OLS as transformation matrices



We've seen that we can generate a projection of $\textbf{y}$ onto $C(\textbf{X})$ using the following formula.



$$\hat{\textbf{y}} = \textbf{X}\beta$$



Where



$$ \beta = (\textbf{X}^T \textbf{X})^{-1} \textbf{X}^T \textbf{y}$$



So we can re-write this as



$$\hat{\textbf{y}} = \textbf{X}(\textbf{X}^T \textbf{X})^{-1} \textbf{X}^T \textbf{y}$$



$$\hat{\textbf{y}} = \textbf{H} \textbf{y}$$



$\textbf{H}$ is known as the "Hat Matrix". $\textbf{H}$ transforms the vector $\textbf{y}$ into $\hat{\textbf{y}}$.

In [19]:
H = X.dot(la.inv(X.T.dot(X)).dot(X.T))
y_hat2 = H.dot(y)
In [20]:
plt.figure(figsize=(15,4))
plt.scatter(y_hat,y_hat2)
plt.xlabel('Y Hat via our matrix transformation')
plt.ylabel('Y Hat via XB')
plt.show()

Likewise, consider the formula for our orthogonal vector $e$, our error.
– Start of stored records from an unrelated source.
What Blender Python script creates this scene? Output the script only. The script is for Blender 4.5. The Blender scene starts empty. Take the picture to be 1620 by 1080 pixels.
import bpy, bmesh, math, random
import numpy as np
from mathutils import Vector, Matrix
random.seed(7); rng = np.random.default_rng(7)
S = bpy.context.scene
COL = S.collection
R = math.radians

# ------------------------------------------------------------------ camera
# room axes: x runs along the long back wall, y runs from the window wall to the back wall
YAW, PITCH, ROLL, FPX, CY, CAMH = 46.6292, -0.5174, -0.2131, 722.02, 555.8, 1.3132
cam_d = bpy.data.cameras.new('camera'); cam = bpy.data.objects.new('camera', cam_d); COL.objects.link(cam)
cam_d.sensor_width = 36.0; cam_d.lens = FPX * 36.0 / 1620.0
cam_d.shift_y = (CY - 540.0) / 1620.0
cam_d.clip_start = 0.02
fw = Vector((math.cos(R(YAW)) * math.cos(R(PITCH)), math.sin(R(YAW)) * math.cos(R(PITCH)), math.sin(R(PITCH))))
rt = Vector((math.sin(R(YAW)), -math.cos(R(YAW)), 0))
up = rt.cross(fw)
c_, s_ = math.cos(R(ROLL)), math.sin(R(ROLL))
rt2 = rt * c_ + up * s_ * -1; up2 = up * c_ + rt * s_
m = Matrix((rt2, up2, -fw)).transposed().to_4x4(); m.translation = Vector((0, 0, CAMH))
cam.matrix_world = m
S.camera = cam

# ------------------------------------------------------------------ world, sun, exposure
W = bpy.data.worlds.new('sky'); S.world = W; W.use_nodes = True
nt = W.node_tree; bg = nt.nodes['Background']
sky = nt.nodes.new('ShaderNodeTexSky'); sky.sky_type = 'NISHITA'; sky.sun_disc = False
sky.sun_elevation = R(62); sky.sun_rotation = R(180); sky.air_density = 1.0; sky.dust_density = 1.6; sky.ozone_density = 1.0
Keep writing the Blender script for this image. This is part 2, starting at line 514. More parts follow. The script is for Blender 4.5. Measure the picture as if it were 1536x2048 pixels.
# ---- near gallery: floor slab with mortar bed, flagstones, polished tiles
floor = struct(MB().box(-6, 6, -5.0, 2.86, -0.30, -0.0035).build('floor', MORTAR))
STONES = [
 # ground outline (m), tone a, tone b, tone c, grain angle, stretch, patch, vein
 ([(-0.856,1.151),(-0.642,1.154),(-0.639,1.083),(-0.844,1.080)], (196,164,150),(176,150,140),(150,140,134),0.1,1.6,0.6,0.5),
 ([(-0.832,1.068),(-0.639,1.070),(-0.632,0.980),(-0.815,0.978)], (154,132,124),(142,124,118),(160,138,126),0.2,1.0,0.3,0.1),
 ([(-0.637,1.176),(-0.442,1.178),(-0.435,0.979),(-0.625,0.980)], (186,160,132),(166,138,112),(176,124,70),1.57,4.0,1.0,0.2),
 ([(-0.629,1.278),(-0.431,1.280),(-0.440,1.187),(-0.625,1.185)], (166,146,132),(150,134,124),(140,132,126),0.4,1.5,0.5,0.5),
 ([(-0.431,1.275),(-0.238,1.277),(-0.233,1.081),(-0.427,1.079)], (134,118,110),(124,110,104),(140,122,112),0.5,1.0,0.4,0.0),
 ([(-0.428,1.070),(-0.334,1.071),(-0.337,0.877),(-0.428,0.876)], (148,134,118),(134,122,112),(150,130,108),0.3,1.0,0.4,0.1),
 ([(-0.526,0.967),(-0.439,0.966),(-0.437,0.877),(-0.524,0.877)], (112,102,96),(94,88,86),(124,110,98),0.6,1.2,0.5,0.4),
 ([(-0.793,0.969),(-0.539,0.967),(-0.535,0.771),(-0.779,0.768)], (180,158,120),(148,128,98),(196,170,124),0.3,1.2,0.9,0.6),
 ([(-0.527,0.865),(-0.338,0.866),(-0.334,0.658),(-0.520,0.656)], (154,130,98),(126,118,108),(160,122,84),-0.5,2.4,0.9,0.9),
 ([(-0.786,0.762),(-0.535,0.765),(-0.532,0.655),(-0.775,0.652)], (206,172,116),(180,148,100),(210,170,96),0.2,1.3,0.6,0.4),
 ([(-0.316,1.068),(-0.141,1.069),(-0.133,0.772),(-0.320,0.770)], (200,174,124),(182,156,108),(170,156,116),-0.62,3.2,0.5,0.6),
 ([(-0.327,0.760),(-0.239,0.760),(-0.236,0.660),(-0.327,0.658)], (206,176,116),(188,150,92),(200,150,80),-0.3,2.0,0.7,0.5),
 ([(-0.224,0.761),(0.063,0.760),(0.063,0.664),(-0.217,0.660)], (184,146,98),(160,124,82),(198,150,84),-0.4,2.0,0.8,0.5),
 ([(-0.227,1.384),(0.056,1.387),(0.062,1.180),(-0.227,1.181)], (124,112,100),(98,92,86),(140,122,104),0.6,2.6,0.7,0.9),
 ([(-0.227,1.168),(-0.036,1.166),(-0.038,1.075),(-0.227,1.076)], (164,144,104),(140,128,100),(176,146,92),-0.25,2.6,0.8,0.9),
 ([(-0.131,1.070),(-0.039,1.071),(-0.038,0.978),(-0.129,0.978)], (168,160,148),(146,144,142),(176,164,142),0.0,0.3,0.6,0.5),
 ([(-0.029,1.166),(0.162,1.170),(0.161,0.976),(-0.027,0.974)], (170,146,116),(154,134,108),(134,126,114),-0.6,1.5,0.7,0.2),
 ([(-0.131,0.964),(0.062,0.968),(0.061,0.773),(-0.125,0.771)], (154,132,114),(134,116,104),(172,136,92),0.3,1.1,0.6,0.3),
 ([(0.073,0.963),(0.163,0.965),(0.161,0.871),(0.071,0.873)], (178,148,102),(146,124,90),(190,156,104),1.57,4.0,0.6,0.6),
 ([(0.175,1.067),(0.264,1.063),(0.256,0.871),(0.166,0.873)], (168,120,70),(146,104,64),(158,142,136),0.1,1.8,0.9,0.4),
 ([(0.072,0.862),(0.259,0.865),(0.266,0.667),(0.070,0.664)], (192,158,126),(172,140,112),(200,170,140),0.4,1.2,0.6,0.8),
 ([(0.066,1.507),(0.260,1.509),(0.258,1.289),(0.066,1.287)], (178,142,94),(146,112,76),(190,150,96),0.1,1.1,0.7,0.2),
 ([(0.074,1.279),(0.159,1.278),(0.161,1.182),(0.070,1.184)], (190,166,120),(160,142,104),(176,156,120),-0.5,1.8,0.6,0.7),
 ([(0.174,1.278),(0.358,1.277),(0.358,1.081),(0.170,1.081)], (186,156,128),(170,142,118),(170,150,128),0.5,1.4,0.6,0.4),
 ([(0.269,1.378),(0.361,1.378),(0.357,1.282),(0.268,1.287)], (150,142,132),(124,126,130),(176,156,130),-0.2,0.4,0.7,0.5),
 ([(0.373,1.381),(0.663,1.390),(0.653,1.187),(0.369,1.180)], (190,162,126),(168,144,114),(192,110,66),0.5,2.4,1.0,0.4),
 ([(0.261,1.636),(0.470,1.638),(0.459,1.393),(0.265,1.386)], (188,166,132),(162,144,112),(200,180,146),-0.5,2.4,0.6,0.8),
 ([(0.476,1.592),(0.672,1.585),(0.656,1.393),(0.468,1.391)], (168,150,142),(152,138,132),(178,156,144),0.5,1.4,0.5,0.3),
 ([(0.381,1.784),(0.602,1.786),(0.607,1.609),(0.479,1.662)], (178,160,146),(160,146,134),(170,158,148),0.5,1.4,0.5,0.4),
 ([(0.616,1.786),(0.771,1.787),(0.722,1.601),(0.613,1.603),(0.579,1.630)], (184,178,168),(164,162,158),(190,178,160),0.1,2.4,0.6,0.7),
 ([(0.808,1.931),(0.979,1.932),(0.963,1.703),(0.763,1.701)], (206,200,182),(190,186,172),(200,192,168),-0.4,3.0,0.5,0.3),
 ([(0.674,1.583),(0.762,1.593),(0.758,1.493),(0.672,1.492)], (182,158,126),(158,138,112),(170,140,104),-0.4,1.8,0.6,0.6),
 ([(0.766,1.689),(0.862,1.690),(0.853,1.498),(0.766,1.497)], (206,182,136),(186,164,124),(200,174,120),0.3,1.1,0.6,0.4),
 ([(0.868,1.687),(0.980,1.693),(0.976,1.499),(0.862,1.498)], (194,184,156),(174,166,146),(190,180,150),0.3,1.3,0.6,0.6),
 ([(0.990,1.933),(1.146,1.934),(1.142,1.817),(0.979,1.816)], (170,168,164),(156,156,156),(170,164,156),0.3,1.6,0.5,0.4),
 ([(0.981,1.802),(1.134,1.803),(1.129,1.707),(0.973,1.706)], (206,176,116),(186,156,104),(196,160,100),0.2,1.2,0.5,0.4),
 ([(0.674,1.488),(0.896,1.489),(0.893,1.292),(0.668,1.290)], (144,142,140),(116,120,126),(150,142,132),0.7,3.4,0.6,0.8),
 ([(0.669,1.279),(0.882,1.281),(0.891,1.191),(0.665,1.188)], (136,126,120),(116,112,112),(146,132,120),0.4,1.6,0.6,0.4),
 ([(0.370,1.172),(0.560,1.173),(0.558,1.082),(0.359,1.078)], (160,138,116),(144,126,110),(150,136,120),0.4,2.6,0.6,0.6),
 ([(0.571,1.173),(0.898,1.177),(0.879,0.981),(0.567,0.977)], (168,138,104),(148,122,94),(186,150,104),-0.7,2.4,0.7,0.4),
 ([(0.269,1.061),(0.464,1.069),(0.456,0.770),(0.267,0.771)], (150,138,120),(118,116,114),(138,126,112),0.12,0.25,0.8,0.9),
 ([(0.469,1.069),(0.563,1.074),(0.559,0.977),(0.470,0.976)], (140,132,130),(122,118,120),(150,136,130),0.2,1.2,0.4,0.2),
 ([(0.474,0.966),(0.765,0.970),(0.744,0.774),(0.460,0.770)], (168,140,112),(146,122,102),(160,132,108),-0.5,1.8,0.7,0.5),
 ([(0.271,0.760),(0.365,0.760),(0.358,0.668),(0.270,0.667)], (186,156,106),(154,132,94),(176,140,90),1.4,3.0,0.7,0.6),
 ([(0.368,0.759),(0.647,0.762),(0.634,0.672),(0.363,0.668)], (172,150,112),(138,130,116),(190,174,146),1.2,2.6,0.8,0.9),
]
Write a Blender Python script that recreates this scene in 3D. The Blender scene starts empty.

$$\textbf{e} = \textbf{y} - \textbf{X}\beta$$



$$\textbf{e} = \textbf{y} - \textbf{X}(\textbf{X}^T \textbf{X})^{-1} \textbf{X}^T \textbf{y}$$



We can factor out $\textbf{y}$



$$\textbf{e} = (\textbf{I} - \textbf{X}(\textbf{X}^T \textbf{X})^{-1} \textbf{X}^T) \textbf{y}$$



$$\textbf{e} = \textbf{M}\textbf{y}$$



$\textbf{M}$ transforms the vector $\textbf{y}$ into $\textbf{e}$.



Thus, we can decompose $\textbf{y}$ to the following expression.



$$ \textbf{y} = \textbf{H} \textbf{y} + \textbf{M}\textbf{y} $$



outcome = prediction + error
In [21]:
M = np.eye(N) - X.dot(la.inv(X.T.dot(X)).dot(X.T))
e2 = M.dot(y)
plt.figure(figsize=(15,4))
plt.scatter(e,e2)
plt.xlabel('Error via our matrix transformation')
plt.ylabel('Error via XB')
plt.show()

$\textbf{H}$ and $\textbf{M}$ have some interesting properties.

  1. They're orthogonal to one another.

$$ \textbf{H}\textbf{M} = 0 $$

  1. They're idempotent

$$ \textbf{H}\textbf{H} = \textbf{H} $$

$$ \textbf{M}\textbf{M} = \textbf{M} $$

  1. When combined, they yield an identity matrix.

$$ \textbf{H} + \textbf{M} = \textbf{I} $$

Again, the point is to reinforce that when performing some operation on a vector, we can express that operation (function) as a matrix.